Friday, March 25, 2011

Titus Andronicus Act 4, Scenes 3 and 4


it's Friday!!!! woohooooo! i have an engagement party this weekend AND my half-sister is visiting from Japan! and i have a 10 page research paper and and a dirty apartment to clean (all by myself boo) and various other homework assignments... but let's not focus on that. the point is there are epic events happening this weekend and i am SO excited! and let's not forget that this weekend i will finish Titus Andronicus. woot. excited to find out how this whole thing wraps up. i don't know if i'm dumb for not figuring it out, but i really don't know what's next. i can, however, tell you what i read today. it's pretty crazy, so let's get to it.

act 4, scene 3
Titus and his posse are walking around Rome. Titus is looking for Justice, but can't find it anywhere. Marcus is getting very concerned for Titus' mental health. Titus keeps talking about Justice and Revenge as actual people and tries to get them to help him capture Justice. Titus has his people shoot arrows into the king's court. a clown enters. although he is not the traditional clown that we think of, he is quite funny. he has a bunch of pigeons and Titus asks him to deliver them to Saturninus with a message from him. the clown agrees and they all part ways.

act 4, scene 4
Saturninus is pretty mad about the arrows. he doesn't understand, and wants to take Titus down. the clown enters and delivers the pigeons and message. Saturninus is so angered by the letter that he orders the clown's head be cut off. Saturninus is ANGRY. (see quote below.) he learns that an army of Goths led by Lucius is approaching Rome. this upsets Saturninus because he feels that the people of Rome love Lucius and would rather have him as emperor. he feels that the people will turn on him and side with Lucius in battle. Tamora, of course, has a plan. She tells Saturninus to request a parley with Lucius. meanwhile, she will go to Titus and sweet talk him until he turns on Lucius. Saturninus is skeptical, but goes along with the plan as his best bet.
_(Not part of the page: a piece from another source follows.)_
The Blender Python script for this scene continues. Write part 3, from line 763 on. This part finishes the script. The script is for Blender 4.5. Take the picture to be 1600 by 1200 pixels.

when i first read that a clown enters, i was like WHAAAT. it took me a second to realize that this clown would not be a happy man in white makeup, orange frizzy wig, and red foam nose. thank goodness. anyway, i tell you this so you can laugh at my momentary foolishness.

Tamora. is. a genius. i love that she wears the pants in her relationship. we know how Shakespeare loves those unruly women. AND without having to do much of her own dirty work, she has married a king while maintaining a relationship on the side, had an illegitimate baby without anyone finding out, arranged for her enemy to go crazy, and arranged for her husband that she dislikes and her enemy to quarrel. Titus is pretty much destroyed already. if the play ended now i would say that she won. and i would say that she will probably be able to return home at some point. that's just a guess, but the fact remains that she is wickedly sly. moral of the story? never stand between a mother and her son. or 5 acts of devastation will be in store for you.

here's what i wish would happen: Lavinia beats Chiron and Demetrius to death with her stumps. that's my one wish.

i feel like there's no way for Titus to recover from this. even if he were to win against Saturninus and Tamora and Rome in this war, i don't think he can recover. his mind is gone, he only has one son left (if he doesn't die in battle), he's lost a hand, and his daughter is a shadow of her former self. once this battle is over, then what? all of his issues are still there. that's the problem with revenge. once you get it, you still have the problems you had before. plus a guilty conscience. moral of the story: don't seek revenge. or 5 acts of devastation will be in store for you.

death toll: 7? if the clown dies. mutilation toll: only 2 still! what the heck! rape toll: 1. i thought this was supposed to be the blood and guts play. act 5 better be pretty bloody and gutty!

quote of the day:
'may this be borne?-- as if his traitorous sons,
that died by law for murder of our brother,
have by my means been butchered wrongfully!
go, drag the villain hither by the hair.
nor age nor honor shall rape privilege.
for this proud mock i'll be thy slaughterman,
sly frantic wretch, that holp'st to make me great
in hope thyself should govern Rome and me.'
   -Saturninus; act 4, scene 4

for tomorrow: act 5, scenes 1 and 2

-rebecca may

1 comment:

  1. You are amazing. Like seriously, we need to write this into a movie when you're done. It will be just like Julie & Julia, only way more relevant to theatre students.